REPUBLIKA.CO.ID, TEL AVIV -- Perdana Menteri Israel, Benjamin Netanyahu, mengatakan negaranya akan meninjau ulang hubungan dengan PBB. Langkah itu dilakukan setelah Dewan Keamanan PBB menyetujui resolusi yang menuntut diakhirinya pembangunan pemukiman Israel di wilayah Palestina.
"Saya menginstruksikan Kementerian Luar Negeri dalam waktu satu bulan bisa melakukan evaluasi ulang terkait semua kontak dengan PBB, termasuk pendanaan Israel untuk lembaga PBB dan adanya perwakilan PBB di Israel," katanya, dikutip BBC.
Resolusi disahkan setelah Amerika Serikat (AS) menolak memberikan hak veto. Washington selama ini diketahui selalu melindungi Israel dari resolusi PBB.

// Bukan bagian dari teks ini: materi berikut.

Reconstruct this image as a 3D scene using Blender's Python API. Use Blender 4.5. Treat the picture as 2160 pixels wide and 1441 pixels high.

Netanyahu menegaskan, Israel tidak akan mematuhi resolusi yang didukung oleh 15 anggota Dewan Keamanan PBB itu. Sebaliknya, resolusi yang disahkan pada Jumat (23/12) tersebut, disambut baik oleh pemimpin Palestina.
Dia menggambarkan keputusan Dewan Keamanan PBB sebagai keputusan yang bias dan memalukan. Netanyahu menegaskan, keputusan itu akan segera dibatalkan, mesti akan memakan waktu.
Resolusi yang diajukan Mesir, sebelumnya telah ditarik kembali setelah Israel meminta Presiden AS terpilih, Donald Trump, untuk campur tangan. Namun resolusi itu diusulkan kembali oleh Malaysia, Selandia Baru, Senegal, dan Venezuela.
Resolusi tersebut menuntut agar Israel segera menghentikan semua kegiatan permukiman di wilayah Palestina, termasuk di Yerusalem Timur. Ia mengatakan semua pembangunan permukiman Yahudi di sana merupakan pelanggaran di bawah hukum internasional dan menjadi kendala utama untuk mencapai perdamaian yang adil, abadi dan komprehensif.
Baca juga, OKI Sambut Voting Bersejarah PBB Soal Permukiman Israel.
Israel juga telah memerintahkan Duta Besar mereka di Selandia Baru dan Senegal untuk pulang. Sedangkan, Israel tidak memiliki hubungan diplomatik dengan Malaysia dan Venezuela.
Utusan AS untuk PBB, Samantha Power, mengatakan resolusi itu mencerminkan fakta di lapangan. Fakta menunjukkan pembangunan pemukiman telah dipercepat. "Masalah pemukiman ini sudah jauh lebih buruk dan mengancam solusi dua-negara," katanya.
Menurut Power, Israel tidak bisa secara bersamaan melakukan pembangunan pemukiman dan juga melakukan solusi dua negara untuk mengakhiri konflik.
Sementara, Trump mendesak Dewan Keamanan PBB untuk menolak resolusi. Ia mengatakan keputusan PBB akan berbeda setelah ia dilantik pada 20 Januari mendatang.